Every Canadian traveller has had at least one eye-rolling encounter with someone who knows nothing about our country. It's always, “Canada, eh? I hear it's cold up there!” or “Do you know so-and-so from Winnipeg?” Most of the time, stereotypes are nothing more than a chance to poke fun. But, Google's most common searches about Canada (like “Is Canada a country?”) proves that people are more clueless about us than they're willing to admit.

As it turns out, it's not an uncommon belief that Canada, which is actually bigger than America, is merely another US state, like a slightly colder Ohio or something.

Then came the more profound questions such as “Are Canadians British subjects?” and “Are Canadians safe in Mexico?” It may seem a bit insulting at first glance to be called "a subject," but according to section 32 of the Citizenship Act of Canada, Canadians hold the status of “Commonwealth citizens".

In fact, before 1977, Canada, Commonwealth citizens were also known as “British subjects”. Canadians passports even used to say, “A Canadian citizen is a British subject” on them.

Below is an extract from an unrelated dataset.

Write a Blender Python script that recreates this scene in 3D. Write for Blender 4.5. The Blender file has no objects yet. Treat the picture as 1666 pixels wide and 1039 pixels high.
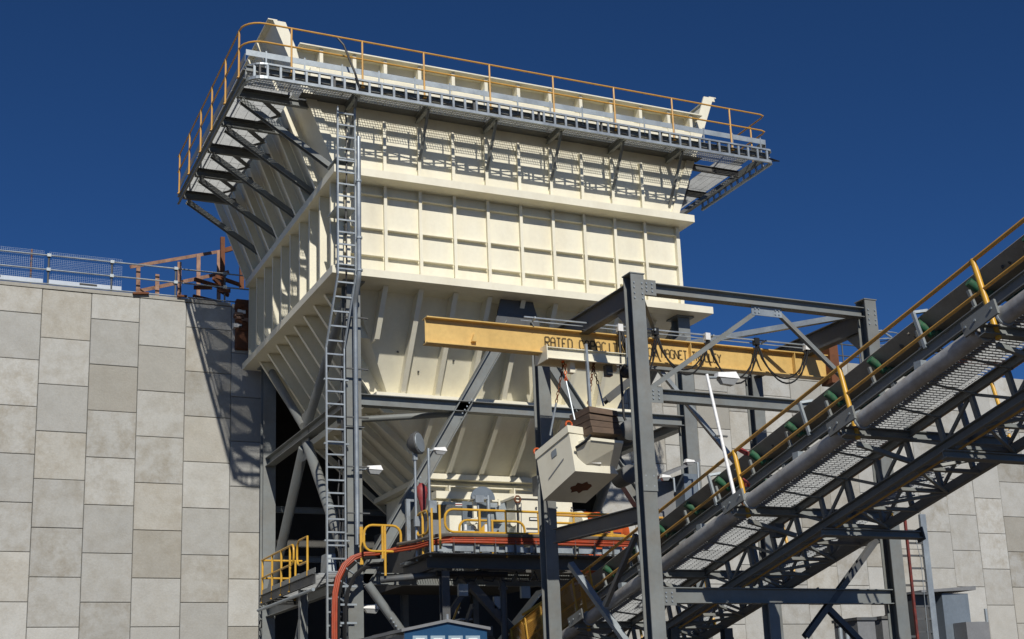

People also seem to be interested in how we speak. “Do Canadians have free speech?” Of course, we do! The proof is in our national anthem, "the true north strong and free". “Do Canadians have an accent?” Though ours is hard to distinguish from an American accent, we do have one

“Why are Canadians afraid of the dark?” Yeah, we are not going to even dignify that one with an answer.

“Why do Canadians say sorry?” Now, this is a valid question - why do we apologize so much? According to The National Post, saying “sorry” is not always used as an apology, but a “politeness strategy.” It ties into how we run our society. The word has also become more of a reflex than an actual apology, though there are plenty of genuine apologies happening as well.

“Why do Canadians say eh?" We just do, okay? It's basically the same thing as American southerners saying "y'all" all the time.

“Why do Canadians bag milk?” According to The Food Network, it wasn’t until the late 1960’s that Canadians first began packaging milk in plastic bags as an alternative to bulky, breakable glass bottles that once racked up big bills for the dairy industry to transport. 

The more you know! Or should we say don't know?